PETER I. ROSE was born in Rochester, New York, in 1933. He received an A.B from Syracuse University in 1954 and a Ph.D. from Cornell University in 1959. He is Sophia Smith Professor Emeritus of Sociology and Anthropology and Senior Fellow of the Kahn Liberal Arts Institute at Smith College and a Visiting Fellow at Stanford University. It is apt that he has been chosen for this honor since he was a former student of Robin Williams and helped create this Lectureship in Robin Williams’ honor when Peter, himself, was President of the ESS.
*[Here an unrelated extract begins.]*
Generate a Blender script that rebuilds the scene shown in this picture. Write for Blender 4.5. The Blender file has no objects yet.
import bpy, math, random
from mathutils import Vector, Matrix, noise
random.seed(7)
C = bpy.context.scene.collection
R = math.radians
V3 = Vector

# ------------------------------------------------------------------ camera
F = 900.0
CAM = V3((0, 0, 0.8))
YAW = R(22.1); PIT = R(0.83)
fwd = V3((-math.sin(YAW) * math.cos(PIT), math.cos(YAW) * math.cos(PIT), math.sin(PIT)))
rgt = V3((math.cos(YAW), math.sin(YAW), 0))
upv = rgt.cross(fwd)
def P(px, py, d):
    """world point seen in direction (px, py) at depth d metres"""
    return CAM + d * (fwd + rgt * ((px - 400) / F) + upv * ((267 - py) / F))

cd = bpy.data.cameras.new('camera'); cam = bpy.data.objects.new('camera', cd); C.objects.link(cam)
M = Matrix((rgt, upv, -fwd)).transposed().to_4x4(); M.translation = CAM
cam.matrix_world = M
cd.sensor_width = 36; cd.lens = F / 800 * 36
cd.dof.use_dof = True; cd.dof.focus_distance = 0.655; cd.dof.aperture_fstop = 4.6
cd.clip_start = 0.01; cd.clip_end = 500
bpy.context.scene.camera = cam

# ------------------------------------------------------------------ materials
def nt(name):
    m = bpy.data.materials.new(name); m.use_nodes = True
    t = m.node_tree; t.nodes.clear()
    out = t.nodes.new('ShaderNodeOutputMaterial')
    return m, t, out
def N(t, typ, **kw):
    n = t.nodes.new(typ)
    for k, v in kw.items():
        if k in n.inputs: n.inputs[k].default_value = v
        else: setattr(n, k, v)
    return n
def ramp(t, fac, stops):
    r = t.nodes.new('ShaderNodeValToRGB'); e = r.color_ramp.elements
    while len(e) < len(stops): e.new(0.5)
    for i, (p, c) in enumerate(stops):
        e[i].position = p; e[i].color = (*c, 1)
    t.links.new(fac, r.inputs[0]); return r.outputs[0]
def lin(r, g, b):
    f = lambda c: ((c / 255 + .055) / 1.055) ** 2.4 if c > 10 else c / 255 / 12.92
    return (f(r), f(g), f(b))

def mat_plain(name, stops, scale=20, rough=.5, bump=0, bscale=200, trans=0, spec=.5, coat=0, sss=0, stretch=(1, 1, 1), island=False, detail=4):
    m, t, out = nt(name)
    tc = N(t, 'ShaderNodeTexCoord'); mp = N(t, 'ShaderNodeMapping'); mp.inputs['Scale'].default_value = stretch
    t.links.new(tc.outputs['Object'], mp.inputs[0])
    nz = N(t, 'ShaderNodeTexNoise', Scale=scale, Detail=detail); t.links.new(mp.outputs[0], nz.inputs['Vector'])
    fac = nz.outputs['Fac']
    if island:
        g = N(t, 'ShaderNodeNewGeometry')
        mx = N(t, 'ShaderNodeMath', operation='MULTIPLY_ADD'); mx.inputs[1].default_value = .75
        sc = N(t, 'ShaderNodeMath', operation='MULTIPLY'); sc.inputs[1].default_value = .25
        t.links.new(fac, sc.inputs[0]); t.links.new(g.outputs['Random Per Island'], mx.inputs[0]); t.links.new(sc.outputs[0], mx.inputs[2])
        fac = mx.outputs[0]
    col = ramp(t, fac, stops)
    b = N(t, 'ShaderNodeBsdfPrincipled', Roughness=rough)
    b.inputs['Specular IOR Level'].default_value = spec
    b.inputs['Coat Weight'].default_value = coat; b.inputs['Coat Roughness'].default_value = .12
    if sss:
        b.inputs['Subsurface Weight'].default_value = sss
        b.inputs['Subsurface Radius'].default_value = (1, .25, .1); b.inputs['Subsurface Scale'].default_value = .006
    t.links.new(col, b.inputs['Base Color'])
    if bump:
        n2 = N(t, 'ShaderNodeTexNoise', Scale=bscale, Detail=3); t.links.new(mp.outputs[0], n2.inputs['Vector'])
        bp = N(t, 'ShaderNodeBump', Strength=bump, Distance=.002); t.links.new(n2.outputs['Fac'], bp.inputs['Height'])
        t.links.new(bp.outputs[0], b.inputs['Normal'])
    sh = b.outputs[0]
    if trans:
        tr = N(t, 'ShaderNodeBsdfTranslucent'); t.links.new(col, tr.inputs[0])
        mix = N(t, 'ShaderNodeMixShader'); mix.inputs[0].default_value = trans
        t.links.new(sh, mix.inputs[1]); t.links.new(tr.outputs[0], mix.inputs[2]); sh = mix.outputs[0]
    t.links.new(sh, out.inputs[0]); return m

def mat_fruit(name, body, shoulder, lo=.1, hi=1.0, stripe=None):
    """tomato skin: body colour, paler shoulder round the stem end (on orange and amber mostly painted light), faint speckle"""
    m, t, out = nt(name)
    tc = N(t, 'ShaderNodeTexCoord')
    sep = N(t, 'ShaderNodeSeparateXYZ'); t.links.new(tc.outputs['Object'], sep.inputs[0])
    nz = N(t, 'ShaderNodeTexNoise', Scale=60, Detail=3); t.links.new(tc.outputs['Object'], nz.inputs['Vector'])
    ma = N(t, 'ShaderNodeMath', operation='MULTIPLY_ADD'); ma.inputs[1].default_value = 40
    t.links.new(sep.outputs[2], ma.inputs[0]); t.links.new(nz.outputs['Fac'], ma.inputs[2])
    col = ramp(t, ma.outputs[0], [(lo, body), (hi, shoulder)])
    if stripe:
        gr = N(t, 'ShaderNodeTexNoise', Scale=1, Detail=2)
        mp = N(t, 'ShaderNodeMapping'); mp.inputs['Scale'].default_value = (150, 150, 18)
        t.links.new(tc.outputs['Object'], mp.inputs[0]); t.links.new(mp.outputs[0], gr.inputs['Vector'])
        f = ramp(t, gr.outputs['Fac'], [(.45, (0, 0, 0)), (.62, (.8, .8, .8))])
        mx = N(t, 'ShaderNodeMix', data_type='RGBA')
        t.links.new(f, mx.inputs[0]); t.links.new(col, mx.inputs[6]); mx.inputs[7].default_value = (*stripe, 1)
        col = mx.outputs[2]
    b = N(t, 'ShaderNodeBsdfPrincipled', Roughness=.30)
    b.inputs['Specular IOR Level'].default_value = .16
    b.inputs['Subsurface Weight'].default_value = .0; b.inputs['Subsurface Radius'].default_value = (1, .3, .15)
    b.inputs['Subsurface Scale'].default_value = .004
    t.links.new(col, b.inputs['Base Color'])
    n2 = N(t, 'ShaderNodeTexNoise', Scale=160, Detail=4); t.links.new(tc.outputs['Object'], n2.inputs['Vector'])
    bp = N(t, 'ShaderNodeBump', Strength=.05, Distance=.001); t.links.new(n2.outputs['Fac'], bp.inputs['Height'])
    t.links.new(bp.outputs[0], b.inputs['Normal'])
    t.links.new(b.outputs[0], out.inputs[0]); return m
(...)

Smith College has been his academic base since 1960, but he has spent considerable time off-campus in the U.S. and abroad in a variety of teaching and research positions.  A frequent lecturer at the University of Amsterdam in the Netherlands, from which he received the University Medal in 1994, he also served as Fulbright Professor and Fulbright Senior Specialist.

He is best known for his book They and We  (Random House 1964; Paradigm Publishers, 7th – and 50th anniversary edition, 2014), he is also the author of The Subject is Race (Oxford University Press, 1967), Strangers in Their Midst  (Richwood Press, 1977), Mainstream and Margins(Transaction Books, 1983), Tempest-Tost (Oxford University Press, 1997), Guest Appearances and Other Travels in Time and Space (Swallow Press, 2003), With Few Reservations (iUniverse, 2010) and Postmonitions of a Peripatetic Professor (Levellers Press, 2013).  He has co-authored and edited many other volumes and he has published a number of scholarly and “extracurricular” articles and over 200 reviews and review essays in sociology and history journals.

Professor Rose has long been active in academic organizations. President of the Eastern Sociological Society (ESS) in the early 1990s, he was also the first president of the Massachusetts Sociological Society. Earlier he served as vice president of the ESS and of the national Society for the Study of Social Problems (SSSP), as a member of the Council of the American Sociological Association, and on the editorial boards of Races and Nations, The Journal of Refugee Studies, and New Community. From 1965-1980 he was Consulting Editor in Sociology at Random House/Knopf and was principal consultant to Time-Life Books for its 14 volume series, Human Behavior. He was also consultant and advisor to a number of other publishers as well as to private and governmental agencies in the U.S. and abroad on issues of desegregation, refugee policy, international scholarly exchanges, and higher education.